While they may not be gracing any of this summer’s big events with any delectable treats from their roster, it requires no great stride of the imagination to trace the affinity the London-based Leaf label shares with the Big Chill. Both are entities that exist and function on the lifeblood of boundless creativity, whether it comes via the stimulus of beautiful, transcendental music, or through expansion into the possibilities of other challenging art forms: the spoken word, the treated visual.

This record, the most recent, ripest picking to have dropped from the Leaf tree, is arguably the label’s most ‘difficult’ yet, in terms of the conventional notion of an accepted scale of ‘listenability’. Previously the likes of Manitoba and Murcof, whilst undoubtedly producing complex, progressive music, have always retained an element of approachable melodic coherence, which, in each case, has simply added to the overall quality of the material. Asa-Chang & Junray’s ‘Jun Ray Song Chang’, on the other hand, appears to exist in a world where musical rules, be they of melody, metre or dynamic structure, are either largely ignored or remain unwritten, making the job of pinning it down into mere linguistic representation something of a challenge. To say the least.

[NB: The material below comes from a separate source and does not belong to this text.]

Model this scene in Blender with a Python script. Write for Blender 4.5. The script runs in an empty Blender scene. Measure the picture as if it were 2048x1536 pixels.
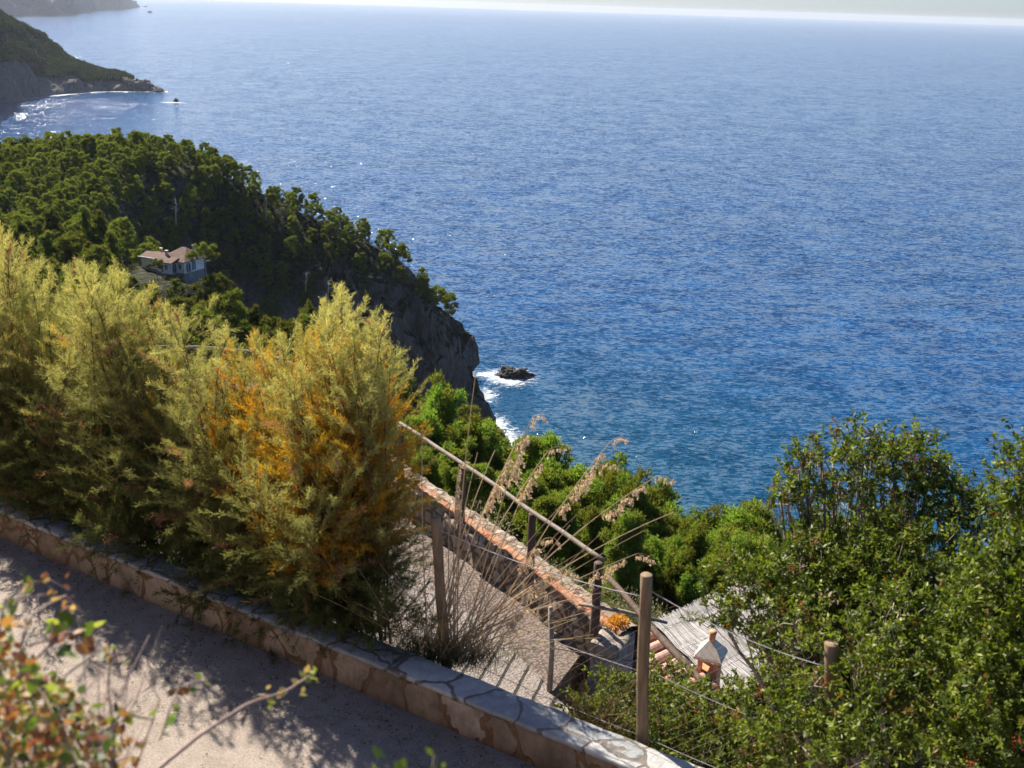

Essentially, like the music of Talvin Singh, the pulse of Asa-Chang & Junray is the hypnotic polyrhythmia of a tabla drum. However, unlike the music of Talvin Singh, there can be no accusatory ‘coffee table’ sniping, as there is so much to pull this album away from such criticism it is barely worth entering into. Ridiculous, incongruous spoken overdubs invading sweet orchestral phrases (‘Hana’), colliery brass bands mixed with abrasive metallic static (‘Preach’), intense, bizarre vocal instrumentation followed by fierce blasts of synthesised squall (‘Jippun’) and the odd muted acoustic guitar are just a few features to be teased from the rhythmic rubble, but, really, there is little point in pontificating.

Whether Jun Ray Song Chang is your cup of Ginseng or not, listening to it is at the very least enough to remind one that music, in the sheer breadth of style and emotive content that has been produced in its name, is a truly remarkable, indefinable form. An obvious point, maybe, but one that should be remembered when attempting to locate the less-than-obvious appeal of this remarkable piece of work. And – as is almost always the case – given time, there is joy to be found.

Asa Chang & Junray, then; like the Aphex Twin Unplugged, very much drugged, and jamming with Nyman, Yokota and… Oh, you try and describe it then.